» Exercise
Your copy of the material below should match it exactly, except that it holds no pictures.
+ + + + +
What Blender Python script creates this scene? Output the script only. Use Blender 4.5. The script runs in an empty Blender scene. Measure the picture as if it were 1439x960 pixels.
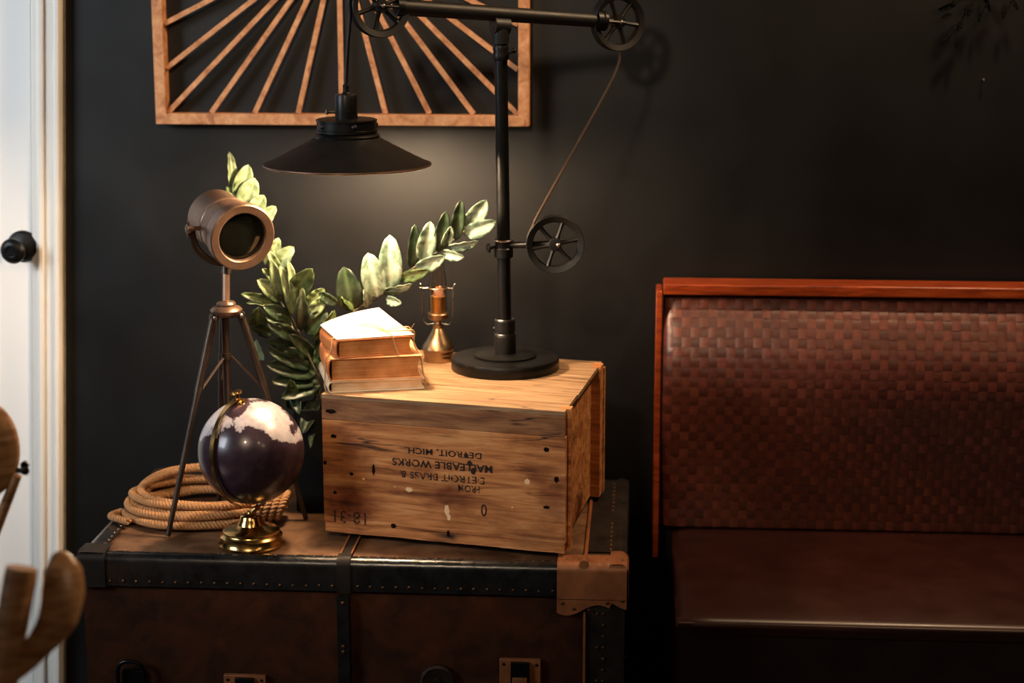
import bpy, bmesh, math, random
from mathutils import Vector, Matrix, Euler
random.seed(7)
PI = math.pi
SC = bpy.context.scene
COL = SC.collection

# ------------------------------------------------------------------ camera
FPX, W, H = 2600.0, 1439.0, 960.0
CAM = Vector((0, -3.75, 1.62)); YAW, PITCH = math.radians(4), math.radians(12)
cam_d = bpy.data.cameras.new('camera'); cam = bpy.data.objects.new('camera', cam_d); COL.objects.link(cam)
cam.location = CAM; cam.rotation_euler = (PI/2 - PITCH, 0, YAW)
cam_d.sensor_width = 36; cam_d.lens = FPX/W*36
cam_d.dof.use_dof = True; cam_d.dof.focus_distance = 3.22; cam_d.dof.aperture_fstop = 3.0
SC.camera = cam
RM = Euler((PI/2 - PITCH, 0, YAW)).to_matrix()
def ray(px, py): return RM @ Vector(((px-719.5)/FPX, -(py-480)/FPX, -1))
def onY(px, py, Y):            # a point of the upright plane at depth Y
    d = ray(px, py); return CAM + d*((Y-CAM.y)/d.y)
def onZ(px, py, Z):            # a point of the level plane at height Z
    d = ray(px, py); return CAM + d*((Z-CAM.z)/d.z)

# ------------------------------------------------------------------ materials
MATS = {}
def nodes(name):
    m = bpy.data.materials.new(name); m.use_nodes = True
    nt = m.node_tree; b = nt.nodes['Principled BSDF']
    MATS[name] = m
    return m, nt, b
def lin(c):
    return tuple(((v/255/12.92) if v/255 <= .04045 else ((v/255+.055)/1.055)**2.4) for v in c) + (1,)
def N(nt, t, **kw):
    n = nt.nodes.new(t)
    for k, v in kw.items():
        if k in n.inputs.keys(): n.inputs[k].default_value = v
        else: setattr(n, k, v)
    return n
def ramp(nt, fac, stops):
    r = nt.nodes.new('ShaderNodeValToRGB'); e = r.color_ramp.elements
    while len(e) < len(stops): e.new(.5)
    for i, (p, c) in enumerate(stops): e[i].position = p; e[i].color = c
    nt.links.new(fac, r.inputs[0]); return r.outputs[0]
def coords(nt, scale=(1,1,1), rot=(0,0,0)):
    tc = nt.nodes.new('ShaderNodeTexCoord'); mp = nt.nodes.new('ShaderNodeMapping')
    mp.inputs['Scale'].default_value = scale; mp.inputs['Rotation'].default_value = rot
    nt.links.new(tc.outputs['Object'], mp.inputs[0]); return mp.outputs[0]
def bump(nt, b, h, strength=.3, dist=.001):
    n = N(nt, 'ShaderNodeBump'); n.inputs['Strength'].default_value = strength; n.inputs['Distance'].default_value = dist
    nt.links.new(h, n.inputs['Height']); nt.links.new(n.outputs[0], b.inputs['Normal'])
def plain(name, c, rough=.5, metal=0, spec=.5, mott=0, scale=60, bmp=0, coat=0):
    m, nt, b = nodes(name); col = lin(c)
    b.inputs['Roughness'].default_value = rough; b.inputs['Metallic'].default_value = metal
    b.inputs['Specular IOR Level'].default_value = spec; b.inputs['Coat Weight'].default_value = coat
    b.inputs['Base Color'].default_value = col
    n = N(nt, 'ShaderNodeTexNoise', Scale=scale, Detail=6.0, Roughness=.6); nt.links.new(coords(nt), n.inputs['Vector'])
    if mott:
        lo = tuple(v*(1-mott) for v in col[:3])+(1,); hi = tuple(min(1, v*(1+mott)) for v in col[:3])+(1,)
        nt.links.new(ramp(nt, n.outputs['Fac'], [(.3, lo), (.7, hi)]), b.inputs['Base Color'])
        mr = N(nt, 'ShaderNodeMapRange'); mr.inputs['To Min'].default_value = max(0, rough-.12); mr.inputs['To Max'].default_value = min(1, rough+.12)
        nt.links.new(n.outputs['Fac'], mr.inputs['Value']); nt.links.new(mr.outputs[0], b.inputs['Roughness'])
    if bmp: bump(nt, b, n.outputs['Fac'], bmp)
    return m
def wood(name, dark, mid, light, grain=(2, 40, 40), rough=.55, crack=0, spec=.4, stain=None, ns=3):
    m, nt, b = nodes(name)
    v = coords(nt, grain)
    n = N(nt, 'ShaderNodeTexNoise', Scale=1.0*ns, Detail=9.0, Roughness=.65, Distortion=.6); nt.links.new(v, n.inputs['Vector'])
    c = ramp(nt, n.outputs['Fac'], [(.3, lin(dark)), (.5, lin(mid)), (.7, lin(light))])
    if stain:
        v2 = coords(nt, (5, 5, 9)); s = N(nt, 'ShaderNodeTexNoise', Scale=1.6, Detail=5.0); nt.links.new(v2, s.inputs['Vector'])
        f = ramp(nt, s.outputs['Fac'], [(.50, (0,0,0,1)), (.72, (1,1,1,1))])
        mx = N(nt, 'ShaderNodeMix', data_type='RGBA', blend_type='MULTIPLY'); nt.links.new(f, mx.inputs[0]); nt.links.new(c, mx.inputs[6]); mx.inputs[7].default_value = lin(stain); c = mx.outputs[2]
    h = n.outputs['Fac']
    if crack:
        v3 = coords(nt, (grain[0]*.5, grain[1]*.5, grain[2]*.5)); k = N(nt, 'ShaderNodeTexNoise', Scale=1.3, Detail=4.0, Distortion=.5); nt.links.new(v3, k.inputs['Vector'])
        # thin dark lines where the stretched noise crosses its middle
        a = N(nt, 'ShaderNodeMath', operation='SUBTRACT'); nt.links.new(k.outputs['Fac'], a.inputs[0]); a.inputs[1].default_value = .5
        ab = N(nt, 'ShaderNodeMath', operation='ABSOLUTE'); nt.links.new(a.outputs[0], ab.inputs[0])
        f = ramp(nt, ab.outputs[0], [(0, (1,1,1,1)), (crack, (0,0,0,1))])
        gate = N(nt, 'ShaderNodeTexNoise', Scale=9.0, Detail=2.0); nt.links.new(coords(nt), gate.inputs['Vector'])
        g = ramp(nt, gate.outputs['Fac'], [(.48, (0,0,0,1)), (.6, (1,1,1,1))])
        mu = N(nt, 'ShaderNodeMath', operation='MULTIPLY'); nt.links.new(f, mu.inputs[0]); nt.links.new(g, mu.inputs[1])
        mx = N(nt, 'ShaderNodeMix', data_type='RGBA'); nt.links.new(mu.outputs[0], mx.inputs[0]); nt.links.new(c, mx.inputs[6]); mx.inputs[7].default_value = lin((24, 11, 5)); c = mx.outputs[2]
    nt.links.new(c, b.inputs['Base Color']); b.inputs['Roughness'].default_value = rough; b.inputs['Specular IOR Level'].default_value = spec
    bump(nt, b, h, .35, .0015)
    return m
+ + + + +
» Task output
What Blender Python script creates this scene? Output the script only. Use Blender 4.5. The script runs in an empty Blender scene. Measure the picture as if it were 1439x960 pixels.
import bpy, bmesh, math, random
from mathutils import Vector, Matrix, Euler
random.seed(7)
PI = math.pi
SC = bpy.context.scene
COL = SC.collection

# ------------------------------------------------------------------ camera
FPX, W, H = 2600.0, 1439.0, 960.0
CAM = Vector((0, -3.75, 1.62)); YAW, PITCH = math.radians(4), math.radians(12)
cam_d = bpy.data.cameras.new('camera'); cam = bpy.data.objects.new('camera', cam_d); COL.objects.link(cam)
cam.location = CAM; cam.rotation_euler = (PI/2 - PITCH, 0, YAW)
cam_d.sensor_width = 36; cam_d.lens = FPX/W*36
cam_d.dof.use_dof = True; cam_d.dof.focus_distance = 3.22; cam_d.dof.aperture_fstop = 3.0
SC.camera = cam
RM = Euler((PI/2 - PITCH, 0, YAW)).to_matrix()
def ray(px, py): return RM @ Vector(((px-719.5)/FPX, -(py-480)/FPX, -1))
def onY(px, py, Y):            # a point of the upright plane at depth Y
    d = ray(px, py); return CAM + d*((Y-CAM.y)/d.y)
def onZ(px, py, Z):            # a point of the level plane at height Z
    d = ray(px, py); return CAM + d*((Z-CAM.z)/d.z)

# ------------------------------------------------------------------ materials
MATS = {}
def nodes(name):
    m = bpy.data.materials.new(name); m.use_nodes = True
    nt = m.node_tree; b = nt.nodes['Principled BSDF']
    MATS[name] = m
    return m, nt, b
def lin(c):
    return tuple(((v/255/12.92) if v/255 <= .04045 else ((v/255+.055)/1.055)**2.4) for v in c) + (1,)
def N(nt, t, **kw):
    n = nt.nodes.new(t)
    for k, v in kw.items():
        if k in n.inputs.keys(): n.inputs[k].default_value = v
        else: setattr(n, k, v)
    return n
def ramp(nt, fac, stops):
    r = nt.nodes.new('ShaderNodeValToRGB'); e = r.color_ramp.elements
    while len(e) < len(stops): e.new(.5)
    for i, (p, c) in enumerate(stops): e[i].position = p; e[i].color = c
    nt.links.new(fac, r.inputs[0]); return r.outputs[0]
def coords(nt, scale=(1,1,1), rot=(0,0,0)):
    tc = nt.nodes.new('ShaderNodeTexCoord'); mp = nt.nodes.new('ShaderNodeMapping')
    mp.inputs['Scale'].default_value = scale; mp.inputs['Rotation'].default_value = rot
    nt.links.new(tc.outputs['Object'], mp.inputs[0]); return mp.outputs[0]
def bump(nt, b, h, strength=.3, dist=.001):
    n = N(nt, 'ShaderNodeBump'); n.inputs['Strength'].default_value = strength; n.inputs['Distance'].default_value = dist
    nt.links.new(h, n.inputs['Height']); nt.links.new(n.outputs[0], b.inputs['Normal'])
def plain(name, c, rough=.5, metal=0, spec=.5, mott=0, scale=60, bmp=0, coat=0):
    m, nt, b = nodes(name); col = lin(c)
    b.inputs['Roughness'].default_value = rough; b.inputs['Metallic'].default_value = metal
    b.inputs['Specular IOR Level'].default_value = spec; b.inputs['Coat Weight'].default_value = coat
    b.inputs['Base Color'].default_value = col
    n = N(nt, 'ShaderNodeTexNoise', Scale=scale, Detail=6.0, Roughness=.6); nt.links.new(coords(nt), n.inputs['Vector'])
    if mott:
        lo = tuple(v*(1-mott) for v in col[:3])+(1,); hi = tuple(min(1, v*(1+mott)) for v in col[:3])+(1,)
        nt.links.new(ramp(nt, n.outputs['Fac'], [(.3, lo), (.7, hi)]), b.inputs['Base Color'])
        mr = N(nt, 'ShaderNodeMapRange'); mr.inputs['To Min'].default_value = max(0, rough-.12); mr.inputs['To Max'].default_value = min(1, rough+.12)
        nt.links.new(n.outputs['Fac'], mr.inputs['Value']); nt.links.new(mr.outputs[0], b.inputs['Roughness'])
    if bmp: bump(nt, b, n.outputs['Fac'], bmp)
    return m
def wood(name, dark, mid, light, grain=(2, 40, 40), rough=.55, crack=0, spec=.4, stain=None, ns=3):
    m, nt, b = nodes(name)
    v = coords(nt, grain)
    n = N(nt, 'ShaderNodeTexNoise', Scale=1.0*ns, Detail=9.0, Roughness=.65, Distortion=.6); nt.links.new(v, n.inputs['Vector'])
    c = ramp(nt, n.outputs['Fac'], [(.3, lin(dark)), (.5, lin(mid)), (.7, lin(light))])
    if stain:
        v2 = coords(nt, (5, 5, 9)); s = N(nt, 'ShaderNodeTexNoise', Scale=1.6, Detail=5.0); nt.links.new(v2, s.inputs['Vector'])
        f = ramp(nt, s.outputs['Fac'], [(.50, (0,0,0,1)), (.72, (1,1,1,1))])
        mx = N(nt, 'ShaderNodeMix', data_type='RGBA', blend_type='MULTIPLY'); nt.links.new(f, mx.inputs[0]); nt.links.new(c, mx.inputs[6]); mx.inputs[7].default_value = lin(stain); c = mx.outputs[2]
    h = n.outputs['Fac']
    if crack:
        v3 = coords(nt, (grain[0]*.5, grain[1]*.5, grain[2]*.5)); k = N(nt, 'ShaderNodeTexNoise', Scale=1.3, Detail=4.0, Distortion=.5); nt.links.new(v3, k.inputs['Vector'])
        # thin dark lines where the stretched noise crosses its middle
        a = N(nt, 'ShaderNodeMath', operation='SUBTRACT'); nt.links.new(k.outputs['Fac'], a.inputs[0]); a.inputs[1].default_value = .5
        ab = N(nt, 'ShaderNodeMath', operation='ABSOLUTE'); nt.links.new(a.outputs[0], ab.inputs[0])
        f = ramp(nt, ab.outputs[0], [(0, (1,1,1,1)), (crack, (0,0,0,1))])
        gate = N(nt, 'ShaderNodeTexNoise', Scale=9.0, Detail=2.0); nt.links.new(coords(nt), gate.inputs['Vector'])
        g = ramp(nt, gate.outputs['Fac'], [(.48, (0,0,0,1)), (.6, (1,1,1,1))])
        mu = N(nt, 'ShaderNodeMath', operation='MULTIPLY'); nt.links.new(f, mu.inputs[0]); nt.links.new(g, mu.inputs[1])
        mx = N(nt, 'ShaderNodeMix', data_type='RGBA'); nt.links.new(mu.outputs[0], mx.inputs[0]); nt.links.new(c, mx.inputs[6]); mx.inputs[7].default_value = lin((24, 11, 5)); c = mx.outputs[2]
    nt.links.new(c, b.inputs['Base Color']); b.inputs['Roughness'].default_value = rough; b.inputs['Specular IOR Level'].default_value = spec
    bump(nt, b, h, .35, .0015)
    return m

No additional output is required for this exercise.